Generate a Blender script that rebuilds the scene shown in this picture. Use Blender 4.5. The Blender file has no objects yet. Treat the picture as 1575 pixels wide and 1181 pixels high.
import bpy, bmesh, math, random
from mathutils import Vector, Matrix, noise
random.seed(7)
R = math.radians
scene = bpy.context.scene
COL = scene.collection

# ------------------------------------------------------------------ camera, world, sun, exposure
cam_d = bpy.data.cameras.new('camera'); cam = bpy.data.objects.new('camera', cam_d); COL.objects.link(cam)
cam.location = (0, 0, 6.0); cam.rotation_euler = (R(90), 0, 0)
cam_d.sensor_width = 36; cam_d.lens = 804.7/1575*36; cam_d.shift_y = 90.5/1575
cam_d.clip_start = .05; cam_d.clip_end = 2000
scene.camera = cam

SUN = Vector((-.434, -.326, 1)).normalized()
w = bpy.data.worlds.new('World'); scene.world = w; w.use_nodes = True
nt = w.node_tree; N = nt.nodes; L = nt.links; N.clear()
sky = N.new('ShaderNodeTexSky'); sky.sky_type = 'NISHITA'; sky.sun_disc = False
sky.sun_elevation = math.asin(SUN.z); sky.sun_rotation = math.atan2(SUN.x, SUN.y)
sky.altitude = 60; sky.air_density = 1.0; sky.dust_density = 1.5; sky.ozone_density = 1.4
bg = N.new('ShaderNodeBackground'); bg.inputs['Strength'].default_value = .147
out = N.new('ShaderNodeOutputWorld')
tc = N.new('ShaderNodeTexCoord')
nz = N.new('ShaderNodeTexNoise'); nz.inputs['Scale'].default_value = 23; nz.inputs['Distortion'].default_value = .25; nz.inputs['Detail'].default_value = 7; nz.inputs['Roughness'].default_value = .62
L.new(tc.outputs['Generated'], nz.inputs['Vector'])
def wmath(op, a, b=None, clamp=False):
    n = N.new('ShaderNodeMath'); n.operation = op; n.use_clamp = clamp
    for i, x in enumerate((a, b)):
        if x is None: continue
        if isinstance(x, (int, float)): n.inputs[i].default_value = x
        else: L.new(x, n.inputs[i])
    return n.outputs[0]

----

_AIM OF THE EXERCISE:_
Return only the lines spanning from the first line of the material through the line with "scene.camera = cam", copied exactly, both ends kept.

_FINAL RESULT:_
Generate a Blender script that rebuilds the scene shown in this picture. Use Blender 4.5. The Blender file has no objects yet. Treat the picture as 1575 pixels wide and 1181 pixels high.
import bpy, bmesh, math, random
from mathutils import Vector, Matrix, noise
random.seed(7)
R = math.radians
scene = bpy.context.scene
COL = scene.collection

# ------------------------------------------------------------------ camera, world, sun, exposure
cam_d = bpy.data.cameras.new('camera'); cam = bpy.data.objects.new('camera', cam_d); COL.objects.link(cam)
cam.location = (0, 0, 6.0); cam.rotation_euler = (R(90), 0, 0)
cam_d.sensor_width = 36; cam_d.lens = 804.7/1575*36; cam_d.shift_y = 90.5/1575
cam_d.clip_start = .05; cam_d.clip_end = 2000
scene.camera = cam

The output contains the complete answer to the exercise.